Short task » Under this line sits a listing. Repeat exactly and only its lines from the one holding "Model this scene" through the one holding "COL=S.collection"; skip pictures.

Data shown »
------------------------

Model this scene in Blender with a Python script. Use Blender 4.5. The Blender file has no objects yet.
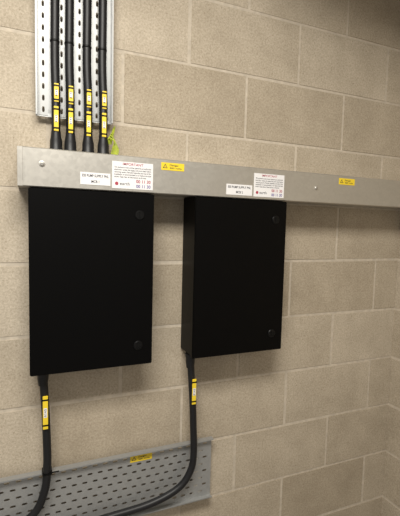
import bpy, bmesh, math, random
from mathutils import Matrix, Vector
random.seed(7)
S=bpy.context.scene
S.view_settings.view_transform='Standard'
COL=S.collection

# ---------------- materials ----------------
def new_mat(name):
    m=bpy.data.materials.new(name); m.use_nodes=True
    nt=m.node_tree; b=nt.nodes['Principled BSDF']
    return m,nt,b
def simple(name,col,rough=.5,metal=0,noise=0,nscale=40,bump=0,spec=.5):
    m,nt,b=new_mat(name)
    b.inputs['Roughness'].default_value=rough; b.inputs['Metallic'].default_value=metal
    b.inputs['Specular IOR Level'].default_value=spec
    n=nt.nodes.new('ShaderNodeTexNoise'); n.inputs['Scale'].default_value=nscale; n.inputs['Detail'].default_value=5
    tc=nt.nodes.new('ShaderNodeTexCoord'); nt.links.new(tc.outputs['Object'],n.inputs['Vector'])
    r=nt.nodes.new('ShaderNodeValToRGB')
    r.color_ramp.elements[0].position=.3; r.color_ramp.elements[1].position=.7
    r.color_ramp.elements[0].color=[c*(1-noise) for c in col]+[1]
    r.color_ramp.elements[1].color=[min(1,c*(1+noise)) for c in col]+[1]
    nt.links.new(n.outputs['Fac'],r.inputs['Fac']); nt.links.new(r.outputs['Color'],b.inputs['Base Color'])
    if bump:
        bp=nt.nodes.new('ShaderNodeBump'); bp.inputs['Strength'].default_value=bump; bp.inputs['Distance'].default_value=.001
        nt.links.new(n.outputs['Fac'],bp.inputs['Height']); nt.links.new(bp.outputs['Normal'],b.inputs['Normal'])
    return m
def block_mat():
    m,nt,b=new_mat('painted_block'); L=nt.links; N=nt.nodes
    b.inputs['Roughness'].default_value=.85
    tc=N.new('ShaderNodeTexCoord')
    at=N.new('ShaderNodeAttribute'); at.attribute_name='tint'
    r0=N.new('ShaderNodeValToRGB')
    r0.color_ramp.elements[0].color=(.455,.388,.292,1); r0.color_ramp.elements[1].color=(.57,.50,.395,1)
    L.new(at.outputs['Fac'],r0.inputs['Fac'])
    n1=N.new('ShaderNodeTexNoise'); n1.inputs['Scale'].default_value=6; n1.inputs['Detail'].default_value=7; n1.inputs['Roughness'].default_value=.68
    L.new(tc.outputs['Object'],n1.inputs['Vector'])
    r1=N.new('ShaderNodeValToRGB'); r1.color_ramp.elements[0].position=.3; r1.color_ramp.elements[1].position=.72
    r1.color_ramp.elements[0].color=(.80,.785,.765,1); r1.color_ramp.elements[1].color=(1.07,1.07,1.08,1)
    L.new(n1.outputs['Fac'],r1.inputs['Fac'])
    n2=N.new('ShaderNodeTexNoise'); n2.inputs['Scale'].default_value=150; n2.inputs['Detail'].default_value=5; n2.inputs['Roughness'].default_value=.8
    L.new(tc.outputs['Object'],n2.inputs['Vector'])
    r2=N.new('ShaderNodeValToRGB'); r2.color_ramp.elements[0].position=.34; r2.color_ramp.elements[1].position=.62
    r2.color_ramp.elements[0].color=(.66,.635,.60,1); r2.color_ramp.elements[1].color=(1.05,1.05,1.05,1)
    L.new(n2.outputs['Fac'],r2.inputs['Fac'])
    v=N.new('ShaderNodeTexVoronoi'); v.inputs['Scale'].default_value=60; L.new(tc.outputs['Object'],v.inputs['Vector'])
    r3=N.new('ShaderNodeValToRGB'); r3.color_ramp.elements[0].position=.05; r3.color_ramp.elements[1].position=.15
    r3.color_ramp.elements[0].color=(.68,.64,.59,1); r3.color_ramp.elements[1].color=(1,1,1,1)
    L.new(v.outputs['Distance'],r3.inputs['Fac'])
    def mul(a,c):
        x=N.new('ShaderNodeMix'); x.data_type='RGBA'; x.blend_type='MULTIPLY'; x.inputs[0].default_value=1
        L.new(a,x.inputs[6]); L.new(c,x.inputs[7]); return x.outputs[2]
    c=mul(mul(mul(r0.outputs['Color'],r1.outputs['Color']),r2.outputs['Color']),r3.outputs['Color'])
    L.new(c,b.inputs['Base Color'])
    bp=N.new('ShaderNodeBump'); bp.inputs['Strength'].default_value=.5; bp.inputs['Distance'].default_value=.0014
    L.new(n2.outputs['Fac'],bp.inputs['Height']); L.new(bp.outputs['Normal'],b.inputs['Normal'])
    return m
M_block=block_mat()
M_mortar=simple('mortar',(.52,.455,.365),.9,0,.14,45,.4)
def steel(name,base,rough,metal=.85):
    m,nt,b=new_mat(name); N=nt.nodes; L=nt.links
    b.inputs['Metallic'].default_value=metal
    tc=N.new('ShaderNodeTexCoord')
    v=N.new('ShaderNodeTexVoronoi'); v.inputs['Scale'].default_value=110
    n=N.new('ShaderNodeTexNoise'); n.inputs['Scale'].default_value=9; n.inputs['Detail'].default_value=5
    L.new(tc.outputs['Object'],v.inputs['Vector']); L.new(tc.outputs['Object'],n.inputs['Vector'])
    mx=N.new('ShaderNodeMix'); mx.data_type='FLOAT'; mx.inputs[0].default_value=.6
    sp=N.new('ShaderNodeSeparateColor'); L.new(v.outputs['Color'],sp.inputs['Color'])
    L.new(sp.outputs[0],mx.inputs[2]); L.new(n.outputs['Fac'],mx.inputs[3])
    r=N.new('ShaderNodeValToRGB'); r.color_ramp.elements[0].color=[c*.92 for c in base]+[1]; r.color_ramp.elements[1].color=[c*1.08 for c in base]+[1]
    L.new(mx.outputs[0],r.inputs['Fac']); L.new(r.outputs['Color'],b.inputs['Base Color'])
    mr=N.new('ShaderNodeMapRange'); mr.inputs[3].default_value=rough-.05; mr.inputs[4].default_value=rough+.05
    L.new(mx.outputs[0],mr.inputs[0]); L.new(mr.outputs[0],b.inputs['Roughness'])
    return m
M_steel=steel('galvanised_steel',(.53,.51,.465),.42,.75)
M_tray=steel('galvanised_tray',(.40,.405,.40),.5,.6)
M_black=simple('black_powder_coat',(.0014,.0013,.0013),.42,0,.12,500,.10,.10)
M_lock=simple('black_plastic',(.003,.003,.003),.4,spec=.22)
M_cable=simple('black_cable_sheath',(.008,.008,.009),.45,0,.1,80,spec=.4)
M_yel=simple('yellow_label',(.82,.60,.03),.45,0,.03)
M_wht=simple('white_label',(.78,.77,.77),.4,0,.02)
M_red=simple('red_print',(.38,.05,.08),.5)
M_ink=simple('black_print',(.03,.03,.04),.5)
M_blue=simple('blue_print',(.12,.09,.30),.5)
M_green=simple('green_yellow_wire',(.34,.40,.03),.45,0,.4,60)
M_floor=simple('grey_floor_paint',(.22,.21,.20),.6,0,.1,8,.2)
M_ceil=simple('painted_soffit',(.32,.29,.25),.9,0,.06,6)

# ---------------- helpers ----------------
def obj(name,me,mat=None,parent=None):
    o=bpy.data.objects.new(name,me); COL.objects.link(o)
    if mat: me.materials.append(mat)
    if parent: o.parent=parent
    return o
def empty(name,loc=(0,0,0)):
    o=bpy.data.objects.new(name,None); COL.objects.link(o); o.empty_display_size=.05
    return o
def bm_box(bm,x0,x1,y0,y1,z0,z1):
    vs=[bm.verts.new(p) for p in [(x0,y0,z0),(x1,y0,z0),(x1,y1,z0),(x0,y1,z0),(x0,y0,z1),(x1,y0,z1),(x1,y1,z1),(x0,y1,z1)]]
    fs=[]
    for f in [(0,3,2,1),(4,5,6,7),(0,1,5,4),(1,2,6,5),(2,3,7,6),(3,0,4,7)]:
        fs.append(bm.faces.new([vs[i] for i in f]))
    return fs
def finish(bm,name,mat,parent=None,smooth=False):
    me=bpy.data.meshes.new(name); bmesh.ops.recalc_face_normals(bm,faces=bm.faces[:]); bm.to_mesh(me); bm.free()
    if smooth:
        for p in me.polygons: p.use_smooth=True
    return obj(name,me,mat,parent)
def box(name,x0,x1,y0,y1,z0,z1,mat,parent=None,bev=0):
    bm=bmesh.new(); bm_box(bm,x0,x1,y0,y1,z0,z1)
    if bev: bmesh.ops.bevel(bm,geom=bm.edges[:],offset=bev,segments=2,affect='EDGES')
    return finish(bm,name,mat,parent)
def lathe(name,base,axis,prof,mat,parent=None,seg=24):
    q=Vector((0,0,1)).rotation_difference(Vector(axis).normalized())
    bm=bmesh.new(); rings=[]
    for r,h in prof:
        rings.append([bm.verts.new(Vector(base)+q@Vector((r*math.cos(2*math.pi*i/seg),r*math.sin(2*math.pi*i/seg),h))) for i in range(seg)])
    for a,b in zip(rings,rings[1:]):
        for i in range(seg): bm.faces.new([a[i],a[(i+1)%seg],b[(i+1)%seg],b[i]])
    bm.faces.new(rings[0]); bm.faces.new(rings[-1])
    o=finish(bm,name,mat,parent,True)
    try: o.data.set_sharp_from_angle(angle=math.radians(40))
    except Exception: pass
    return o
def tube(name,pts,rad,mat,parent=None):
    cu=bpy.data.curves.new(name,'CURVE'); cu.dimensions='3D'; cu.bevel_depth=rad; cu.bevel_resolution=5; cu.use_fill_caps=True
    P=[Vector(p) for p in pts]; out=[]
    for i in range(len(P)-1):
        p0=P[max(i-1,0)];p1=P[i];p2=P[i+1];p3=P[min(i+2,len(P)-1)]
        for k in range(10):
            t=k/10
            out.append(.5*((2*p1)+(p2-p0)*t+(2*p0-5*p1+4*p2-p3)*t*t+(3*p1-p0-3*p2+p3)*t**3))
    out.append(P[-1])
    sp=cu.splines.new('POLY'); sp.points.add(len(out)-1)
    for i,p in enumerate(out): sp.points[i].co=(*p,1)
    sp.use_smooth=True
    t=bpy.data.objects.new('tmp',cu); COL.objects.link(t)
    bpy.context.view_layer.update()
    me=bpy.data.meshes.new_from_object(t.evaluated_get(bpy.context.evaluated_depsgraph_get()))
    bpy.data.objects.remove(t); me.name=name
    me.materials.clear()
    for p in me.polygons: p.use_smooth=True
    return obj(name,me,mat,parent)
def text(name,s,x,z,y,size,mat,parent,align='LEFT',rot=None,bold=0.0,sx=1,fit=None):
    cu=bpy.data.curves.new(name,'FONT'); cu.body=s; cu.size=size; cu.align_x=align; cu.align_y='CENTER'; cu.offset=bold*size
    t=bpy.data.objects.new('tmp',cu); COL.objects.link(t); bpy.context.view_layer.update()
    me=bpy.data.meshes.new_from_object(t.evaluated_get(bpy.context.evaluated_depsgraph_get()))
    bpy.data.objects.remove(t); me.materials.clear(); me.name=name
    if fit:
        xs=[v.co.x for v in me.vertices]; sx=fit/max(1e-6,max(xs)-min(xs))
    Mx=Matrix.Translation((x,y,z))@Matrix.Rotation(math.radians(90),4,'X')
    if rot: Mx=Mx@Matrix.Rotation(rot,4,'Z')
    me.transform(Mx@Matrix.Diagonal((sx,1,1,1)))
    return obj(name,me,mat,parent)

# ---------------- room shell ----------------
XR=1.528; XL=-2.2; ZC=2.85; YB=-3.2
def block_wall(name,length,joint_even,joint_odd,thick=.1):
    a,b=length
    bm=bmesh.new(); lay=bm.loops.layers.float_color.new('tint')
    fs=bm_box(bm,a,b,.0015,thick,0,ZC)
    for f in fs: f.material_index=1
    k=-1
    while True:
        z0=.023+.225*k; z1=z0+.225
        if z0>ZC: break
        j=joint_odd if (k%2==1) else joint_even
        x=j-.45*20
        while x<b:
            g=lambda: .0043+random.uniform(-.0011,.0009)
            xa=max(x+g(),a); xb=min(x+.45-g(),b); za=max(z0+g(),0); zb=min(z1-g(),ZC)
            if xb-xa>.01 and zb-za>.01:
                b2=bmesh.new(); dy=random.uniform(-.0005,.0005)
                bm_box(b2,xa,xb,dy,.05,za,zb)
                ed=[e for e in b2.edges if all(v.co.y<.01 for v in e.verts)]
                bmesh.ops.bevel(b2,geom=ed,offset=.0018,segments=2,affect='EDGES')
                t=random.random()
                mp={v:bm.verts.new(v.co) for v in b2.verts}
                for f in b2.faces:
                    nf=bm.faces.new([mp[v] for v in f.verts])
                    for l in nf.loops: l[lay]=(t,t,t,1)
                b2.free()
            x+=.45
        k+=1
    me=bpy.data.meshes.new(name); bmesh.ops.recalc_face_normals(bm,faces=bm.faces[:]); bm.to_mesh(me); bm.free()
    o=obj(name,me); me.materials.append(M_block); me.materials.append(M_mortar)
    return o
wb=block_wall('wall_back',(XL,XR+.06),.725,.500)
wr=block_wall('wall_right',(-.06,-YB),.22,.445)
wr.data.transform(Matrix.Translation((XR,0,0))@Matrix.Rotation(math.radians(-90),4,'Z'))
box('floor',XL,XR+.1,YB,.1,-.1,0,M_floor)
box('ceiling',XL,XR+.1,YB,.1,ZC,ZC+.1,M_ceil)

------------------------

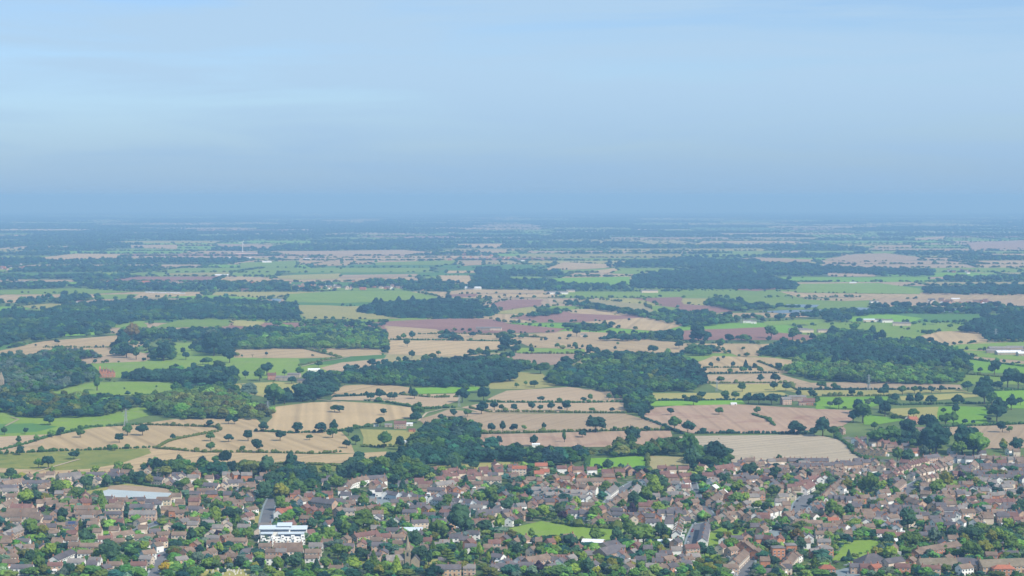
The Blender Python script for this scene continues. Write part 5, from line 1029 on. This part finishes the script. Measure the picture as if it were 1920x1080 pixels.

------------------------

Response for this exercise »
Model this scene in Blender with a Python script. Use Blender 4.5. The Blender file has no objects yet.
import bpy, bmesh, math, random
from mathutils import Matrix, Vector
random.seed(7)
S=bpy.context.scene
S.view_settings.view_transform='Standard'
COL=S.collection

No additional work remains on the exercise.